Our discovery of salvation, however, takes time. Or at least seems to. A
poor analogy: Imagine that you are suddenly burdened with a ten thousand
dollar tax bill for a hitherto unexpected reason, but at that very instant,
someone deposits one million dollars into your checking account. You could
spend a lot of time trying to raise the needed money if you didn't know
about the deposit, but actually all you need to do is nothing, because the
problem is already solved. Your only need, then, is to stop trying to solve
the problem, and learn that it has already been answered.

Before the thought of separation (or war) arose, there was no need for a
"Thought of peace." Peace simply <was>, without an opposite. So in a certain
sense we could say that the problem created its own answer. Before the
problem, there was no answer because there was no need of one. But when the
problem arose, the answer was already there. "When the mind is split there
is a need of healing" (2:3). It is the thought of separation that makes the
thought of healing needful, but when the healing is accepted, or when the
thought of separation is abandoned, healing is no longer needed. Healing is
a temporary (or temporal, related to time) measure. There is no need of it
in Heaven.

As the Course says of forgiveness, because there is an illusion of need,
there is need for an illusion of answer. But that "answer" is really simple
acceptance of what has always been true, and always will be. Peace simply
is, and salvation lies in our acceptance of that fact. Salvation, as the
Course sees it, is not an active divine response to a real need. It is,
instead, an apparent response to a need that, in truth, does not exist.

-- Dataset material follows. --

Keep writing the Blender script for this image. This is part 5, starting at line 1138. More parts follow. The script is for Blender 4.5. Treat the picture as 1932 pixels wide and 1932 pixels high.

This is why the Course calls our spiritual path "a journey without distance"
(T-8.VI.9:7) and, indeed, "a journey that was not begun" (W-pII.225.2:5).
While we are in it, the journey seems very real, and often very long. When
it is over, we will know that we never left Heaven, never traveled anywhere,
and have always been exactly where we are: at home in God. The journey
itself is imaginary. It consists in learning, bit by bit, that the distance
we perceive between ourselves and God is simply not there.